The one thing you haven't actually posted here is "G is the center of the circle" - but I think you know why it is the centre! (The angle in subtended in an arc of a circle is half the angle at the centre).

Call the 3 medians AD, BE, CF.

AF = FB, BD = DC, CE = EA because the medians bisect the sides.

Also GA = GB = GC because G is the centre of the circle.

So there are lots of similar triangles in the figure.

To prove ABC is equilateral, you can either prove all the sides are equal, or all the angles are equal. There are lots of ways to prove either of those, using similar triangles.

Or, you could prove AD bisects angle BAC (using similar triangles again), then use the fact that BAC = 60 to find the other angles in the figure and show angles ABC = 60 and ACB = 60.

 

[PowerIso]

I'm not too sure what you mean by "circumcenter has to bisect the sides".

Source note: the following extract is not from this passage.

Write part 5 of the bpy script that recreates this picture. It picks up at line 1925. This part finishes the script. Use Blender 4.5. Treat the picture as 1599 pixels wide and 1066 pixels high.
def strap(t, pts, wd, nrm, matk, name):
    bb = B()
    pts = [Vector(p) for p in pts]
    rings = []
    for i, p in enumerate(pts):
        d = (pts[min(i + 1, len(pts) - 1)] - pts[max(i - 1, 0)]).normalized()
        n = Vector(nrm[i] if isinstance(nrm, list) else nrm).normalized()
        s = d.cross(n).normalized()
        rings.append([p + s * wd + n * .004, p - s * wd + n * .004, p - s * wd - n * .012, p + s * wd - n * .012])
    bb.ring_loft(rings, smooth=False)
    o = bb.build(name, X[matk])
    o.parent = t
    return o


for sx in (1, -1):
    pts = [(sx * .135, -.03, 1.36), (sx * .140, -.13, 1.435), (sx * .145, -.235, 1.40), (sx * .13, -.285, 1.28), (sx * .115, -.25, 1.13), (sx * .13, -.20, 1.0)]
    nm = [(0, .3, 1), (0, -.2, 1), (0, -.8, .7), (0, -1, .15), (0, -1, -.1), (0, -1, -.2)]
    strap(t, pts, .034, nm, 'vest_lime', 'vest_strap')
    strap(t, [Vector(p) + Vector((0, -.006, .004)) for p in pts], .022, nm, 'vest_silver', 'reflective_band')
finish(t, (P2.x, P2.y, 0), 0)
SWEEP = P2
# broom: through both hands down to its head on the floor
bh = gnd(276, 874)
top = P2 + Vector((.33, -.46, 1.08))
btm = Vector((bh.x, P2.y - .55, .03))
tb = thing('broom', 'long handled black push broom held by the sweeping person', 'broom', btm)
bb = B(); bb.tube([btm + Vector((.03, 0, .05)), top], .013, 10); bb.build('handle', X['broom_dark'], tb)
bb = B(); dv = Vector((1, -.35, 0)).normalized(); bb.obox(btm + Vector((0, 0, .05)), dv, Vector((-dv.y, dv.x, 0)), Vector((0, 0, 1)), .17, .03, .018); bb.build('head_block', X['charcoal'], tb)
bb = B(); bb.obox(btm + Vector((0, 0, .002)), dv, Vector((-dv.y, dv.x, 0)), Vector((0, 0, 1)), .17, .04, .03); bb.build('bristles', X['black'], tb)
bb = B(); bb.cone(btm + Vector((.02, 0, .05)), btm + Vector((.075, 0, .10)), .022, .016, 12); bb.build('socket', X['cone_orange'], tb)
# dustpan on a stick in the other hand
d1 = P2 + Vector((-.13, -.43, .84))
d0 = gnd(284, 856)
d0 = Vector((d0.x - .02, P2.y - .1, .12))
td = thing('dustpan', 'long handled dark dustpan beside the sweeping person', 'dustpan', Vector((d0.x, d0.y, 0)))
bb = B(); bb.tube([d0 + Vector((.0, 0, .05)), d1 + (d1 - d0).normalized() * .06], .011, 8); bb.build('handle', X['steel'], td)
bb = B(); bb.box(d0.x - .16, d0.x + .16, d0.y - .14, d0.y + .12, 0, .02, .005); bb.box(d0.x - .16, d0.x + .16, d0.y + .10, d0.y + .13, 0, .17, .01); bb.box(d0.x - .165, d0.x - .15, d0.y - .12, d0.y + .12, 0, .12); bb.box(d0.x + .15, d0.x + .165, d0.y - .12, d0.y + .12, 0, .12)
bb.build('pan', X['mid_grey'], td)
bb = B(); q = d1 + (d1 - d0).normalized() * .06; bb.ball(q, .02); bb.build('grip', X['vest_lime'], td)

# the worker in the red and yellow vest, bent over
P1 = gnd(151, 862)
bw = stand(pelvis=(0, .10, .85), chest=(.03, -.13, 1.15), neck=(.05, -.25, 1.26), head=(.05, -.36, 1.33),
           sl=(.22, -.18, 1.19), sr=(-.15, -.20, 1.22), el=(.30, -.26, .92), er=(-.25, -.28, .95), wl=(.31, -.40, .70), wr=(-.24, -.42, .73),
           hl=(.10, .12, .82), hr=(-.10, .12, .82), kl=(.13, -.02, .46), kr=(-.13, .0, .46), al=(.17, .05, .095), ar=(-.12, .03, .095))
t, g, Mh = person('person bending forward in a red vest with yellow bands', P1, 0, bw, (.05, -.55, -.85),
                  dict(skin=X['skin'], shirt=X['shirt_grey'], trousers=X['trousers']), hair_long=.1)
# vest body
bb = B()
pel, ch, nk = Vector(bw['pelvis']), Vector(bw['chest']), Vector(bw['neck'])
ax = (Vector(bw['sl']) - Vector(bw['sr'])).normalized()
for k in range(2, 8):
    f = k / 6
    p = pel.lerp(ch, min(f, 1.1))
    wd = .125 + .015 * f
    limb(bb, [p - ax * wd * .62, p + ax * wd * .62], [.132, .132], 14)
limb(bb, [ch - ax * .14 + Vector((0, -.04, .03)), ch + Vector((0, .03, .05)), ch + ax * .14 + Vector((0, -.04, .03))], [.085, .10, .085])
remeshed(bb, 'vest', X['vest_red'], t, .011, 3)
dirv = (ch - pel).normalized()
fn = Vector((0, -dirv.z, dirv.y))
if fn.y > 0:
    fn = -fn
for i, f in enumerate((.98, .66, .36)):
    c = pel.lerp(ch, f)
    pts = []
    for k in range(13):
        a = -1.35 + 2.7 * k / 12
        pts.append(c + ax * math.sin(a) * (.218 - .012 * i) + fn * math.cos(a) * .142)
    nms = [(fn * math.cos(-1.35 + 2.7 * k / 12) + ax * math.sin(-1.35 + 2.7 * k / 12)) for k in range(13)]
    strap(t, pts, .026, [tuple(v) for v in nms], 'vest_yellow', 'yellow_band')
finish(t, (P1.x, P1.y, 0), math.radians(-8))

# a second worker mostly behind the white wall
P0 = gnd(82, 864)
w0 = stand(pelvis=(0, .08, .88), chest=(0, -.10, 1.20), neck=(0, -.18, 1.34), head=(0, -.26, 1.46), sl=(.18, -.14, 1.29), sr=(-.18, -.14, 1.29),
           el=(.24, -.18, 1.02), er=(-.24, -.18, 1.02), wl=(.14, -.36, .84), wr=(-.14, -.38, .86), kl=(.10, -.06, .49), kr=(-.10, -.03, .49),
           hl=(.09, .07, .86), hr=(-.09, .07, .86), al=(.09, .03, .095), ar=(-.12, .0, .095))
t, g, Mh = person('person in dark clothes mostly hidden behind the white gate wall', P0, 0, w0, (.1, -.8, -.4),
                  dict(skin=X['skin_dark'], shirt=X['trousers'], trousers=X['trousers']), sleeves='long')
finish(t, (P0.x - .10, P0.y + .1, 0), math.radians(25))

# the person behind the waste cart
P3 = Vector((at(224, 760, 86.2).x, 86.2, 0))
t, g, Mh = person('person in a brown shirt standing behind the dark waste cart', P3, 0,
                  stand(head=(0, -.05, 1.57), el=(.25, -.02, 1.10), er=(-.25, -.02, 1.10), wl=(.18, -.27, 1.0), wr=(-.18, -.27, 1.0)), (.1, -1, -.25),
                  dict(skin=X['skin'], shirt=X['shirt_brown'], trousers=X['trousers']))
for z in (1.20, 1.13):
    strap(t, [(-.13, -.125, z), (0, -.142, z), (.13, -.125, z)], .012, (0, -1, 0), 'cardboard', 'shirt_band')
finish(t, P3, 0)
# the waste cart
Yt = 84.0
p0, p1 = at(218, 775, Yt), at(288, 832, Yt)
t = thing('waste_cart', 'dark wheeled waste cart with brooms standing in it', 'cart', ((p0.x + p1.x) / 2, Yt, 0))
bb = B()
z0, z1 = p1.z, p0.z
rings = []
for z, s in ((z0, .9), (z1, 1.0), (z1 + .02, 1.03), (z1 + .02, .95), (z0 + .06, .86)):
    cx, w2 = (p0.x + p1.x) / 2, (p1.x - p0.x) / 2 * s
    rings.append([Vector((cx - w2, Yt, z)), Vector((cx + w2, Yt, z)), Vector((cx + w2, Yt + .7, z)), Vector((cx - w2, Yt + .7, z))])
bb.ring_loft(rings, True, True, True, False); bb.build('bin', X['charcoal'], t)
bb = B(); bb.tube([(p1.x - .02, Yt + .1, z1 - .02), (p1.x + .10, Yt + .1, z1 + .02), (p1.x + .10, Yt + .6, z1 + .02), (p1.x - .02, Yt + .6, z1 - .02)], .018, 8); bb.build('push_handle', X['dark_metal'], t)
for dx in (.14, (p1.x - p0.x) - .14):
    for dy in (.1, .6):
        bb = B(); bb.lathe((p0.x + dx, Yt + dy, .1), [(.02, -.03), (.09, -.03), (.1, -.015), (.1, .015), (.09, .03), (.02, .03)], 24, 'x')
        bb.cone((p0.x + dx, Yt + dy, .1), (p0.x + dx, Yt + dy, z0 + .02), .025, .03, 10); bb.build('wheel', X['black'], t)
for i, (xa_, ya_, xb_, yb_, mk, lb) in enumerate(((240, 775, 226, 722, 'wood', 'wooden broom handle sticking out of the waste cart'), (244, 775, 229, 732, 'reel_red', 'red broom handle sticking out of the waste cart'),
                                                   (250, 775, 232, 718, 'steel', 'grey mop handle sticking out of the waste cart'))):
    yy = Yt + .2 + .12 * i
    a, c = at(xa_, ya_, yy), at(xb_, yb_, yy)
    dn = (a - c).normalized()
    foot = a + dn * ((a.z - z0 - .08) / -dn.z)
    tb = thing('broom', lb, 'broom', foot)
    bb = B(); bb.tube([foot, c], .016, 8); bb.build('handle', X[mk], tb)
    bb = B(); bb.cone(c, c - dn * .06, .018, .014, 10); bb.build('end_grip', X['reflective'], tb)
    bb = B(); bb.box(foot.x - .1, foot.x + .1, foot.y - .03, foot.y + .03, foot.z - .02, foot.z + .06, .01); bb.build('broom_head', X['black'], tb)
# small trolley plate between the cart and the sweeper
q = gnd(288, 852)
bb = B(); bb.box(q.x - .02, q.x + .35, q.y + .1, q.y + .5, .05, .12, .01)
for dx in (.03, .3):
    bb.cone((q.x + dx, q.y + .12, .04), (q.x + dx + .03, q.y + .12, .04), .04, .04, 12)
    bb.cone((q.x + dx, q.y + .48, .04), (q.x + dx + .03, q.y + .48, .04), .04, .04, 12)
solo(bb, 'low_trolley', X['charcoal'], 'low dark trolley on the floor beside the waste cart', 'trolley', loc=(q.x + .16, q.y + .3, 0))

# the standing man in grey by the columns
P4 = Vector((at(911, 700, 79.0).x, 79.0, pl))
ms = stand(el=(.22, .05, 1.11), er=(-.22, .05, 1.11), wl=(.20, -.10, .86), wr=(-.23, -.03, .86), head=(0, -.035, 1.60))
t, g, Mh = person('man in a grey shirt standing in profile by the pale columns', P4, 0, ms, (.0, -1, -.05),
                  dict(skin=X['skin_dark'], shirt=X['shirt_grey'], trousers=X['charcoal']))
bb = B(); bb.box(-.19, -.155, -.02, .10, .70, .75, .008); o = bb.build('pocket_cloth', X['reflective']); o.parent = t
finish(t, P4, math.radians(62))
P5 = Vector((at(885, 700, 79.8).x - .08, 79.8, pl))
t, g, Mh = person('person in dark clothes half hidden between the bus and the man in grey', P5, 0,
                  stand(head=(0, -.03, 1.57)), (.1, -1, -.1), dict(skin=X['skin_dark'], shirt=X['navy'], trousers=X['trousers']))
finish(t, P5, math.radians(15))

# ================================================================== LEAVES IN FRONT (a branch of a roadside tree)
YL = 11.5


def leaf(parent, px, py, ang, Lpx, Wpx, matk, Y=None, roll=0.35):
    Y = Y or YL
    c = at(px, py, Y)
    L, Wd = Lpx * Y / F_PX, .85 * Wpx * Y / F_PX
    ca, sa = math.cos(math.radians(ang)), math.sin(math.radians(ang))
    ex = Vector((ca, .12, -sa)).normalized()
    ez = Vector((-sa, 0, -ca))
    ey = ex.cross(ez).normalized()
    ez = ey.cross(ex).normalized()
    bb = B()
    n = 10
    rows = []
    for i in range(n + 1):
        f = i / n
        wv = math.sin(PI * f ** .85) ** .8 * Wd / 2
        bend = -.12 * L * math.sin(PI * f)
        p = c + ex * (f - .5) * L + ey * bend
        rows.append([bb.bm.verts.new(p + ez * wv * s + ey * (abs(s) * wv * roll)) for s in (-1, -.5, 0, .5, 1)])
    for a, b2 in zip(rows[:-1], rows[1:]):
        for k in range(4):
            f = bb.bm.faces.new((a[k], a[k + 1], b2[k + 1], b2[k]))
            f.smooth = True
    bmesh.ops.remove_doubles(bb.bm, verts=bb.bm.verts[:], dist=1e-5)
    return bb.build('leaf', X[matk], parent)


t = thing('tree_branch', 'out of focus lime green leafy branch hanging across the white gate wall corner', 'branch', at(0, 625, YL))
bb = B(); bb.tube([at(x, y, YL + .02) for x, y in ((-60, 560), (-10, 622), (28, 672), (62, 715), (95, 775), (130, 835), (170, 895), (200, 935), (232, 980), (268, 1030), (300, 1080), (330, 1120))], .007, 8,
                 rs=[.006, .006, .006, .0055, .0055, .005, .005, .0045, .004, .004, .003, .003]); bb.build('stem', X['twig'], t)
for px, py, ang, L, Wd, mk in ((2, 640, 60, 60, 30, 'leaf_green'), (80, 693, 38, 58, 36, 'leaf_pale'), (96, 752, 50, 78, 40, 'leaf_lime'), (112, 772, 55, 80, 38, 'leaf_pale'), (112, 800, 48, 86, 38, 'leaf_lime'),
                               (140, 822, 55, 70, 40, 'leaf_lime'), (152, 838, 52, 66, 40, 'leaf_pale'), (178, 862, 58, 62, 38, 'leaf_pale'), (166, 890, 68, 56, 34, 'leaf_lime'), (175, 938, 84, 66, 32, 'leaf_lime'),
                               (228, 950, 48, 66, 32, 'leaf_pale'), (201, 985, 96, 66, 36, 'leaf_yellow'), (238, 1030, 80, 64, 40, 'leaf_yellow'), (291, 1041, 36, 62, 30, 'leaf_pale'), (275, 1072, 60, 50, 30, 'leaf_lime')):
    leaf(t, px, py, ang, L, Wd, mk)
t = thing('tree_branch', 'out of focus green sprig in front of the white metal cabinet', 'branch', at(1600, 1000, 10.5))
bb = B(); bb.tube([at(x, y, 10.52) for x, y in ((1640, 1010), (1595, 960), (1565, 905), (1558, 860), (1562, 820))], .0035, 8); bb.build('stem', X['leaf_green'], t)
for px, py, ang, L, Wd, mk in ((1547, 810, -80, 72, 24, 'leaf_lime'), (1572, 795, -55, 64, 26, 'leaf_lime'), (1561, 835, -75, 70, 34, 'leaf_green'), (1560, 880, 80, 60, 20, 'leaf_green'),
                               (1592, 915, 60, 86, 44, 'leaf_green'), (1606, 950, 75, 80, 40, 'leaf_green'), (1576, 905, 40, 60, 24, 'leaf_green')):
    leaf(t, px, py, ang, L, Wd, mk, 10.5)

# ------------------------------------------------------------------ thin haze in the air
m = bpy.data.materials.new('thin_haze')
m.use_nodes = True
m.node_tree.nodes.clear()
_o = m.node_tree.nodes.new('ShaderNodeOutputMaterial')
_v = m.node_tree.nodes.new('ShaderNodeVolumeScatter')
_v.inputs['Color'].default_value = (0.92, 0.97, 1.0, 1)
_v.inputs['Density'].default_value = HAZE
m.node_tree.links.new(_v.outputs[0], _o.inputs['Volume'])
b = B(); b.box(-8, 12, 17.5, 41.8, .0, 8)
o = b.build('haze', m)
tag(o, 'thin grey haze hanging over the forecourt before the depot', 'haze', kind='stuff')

Sorry I made an error in my math. I'll repost once I figure it out.

 

[PowerIso]

Sorry, my bad. You are right BAC is half BGC.



I'm not too sure what you mean by "circumcenter has to bisect the sides".

The one thing you haven't actually posted here is "G is the center of the circle" - but I think you know why it is the centre! (The angle in subtended in an arc of a circle is half the angle at the centre).

Call the 3 medians AD, BE, CF.

AF = FB, BD = DC, CE = EA because the medians bisect the sides.

Also GA = GB = GC because G is the centre of the circle.

So there are lots of similar triangles in the figure.

To prove ABC is equilateral, you can either prove all the sides are equal, or all the angles are equal. There are lots of ways to prove either of those, using similar triangles.

Or, you could prove AD bisects angle BAC (using similar triangles again), then use the fact that BAC = 60 to find the other angles in the figure and show angles ABC = 60 and ACB = 60.

oh wow, I'm not sure how I could've missed this. Perhaps it's all the stress I have. I drew the diagram and thought about it for a while, but couldn't figure it out. So, I went on a walk and on the walk, I figured it out. Thank you so much. Since it's kind of hard to show the proof on here i'll delay until I have it typed up on a document.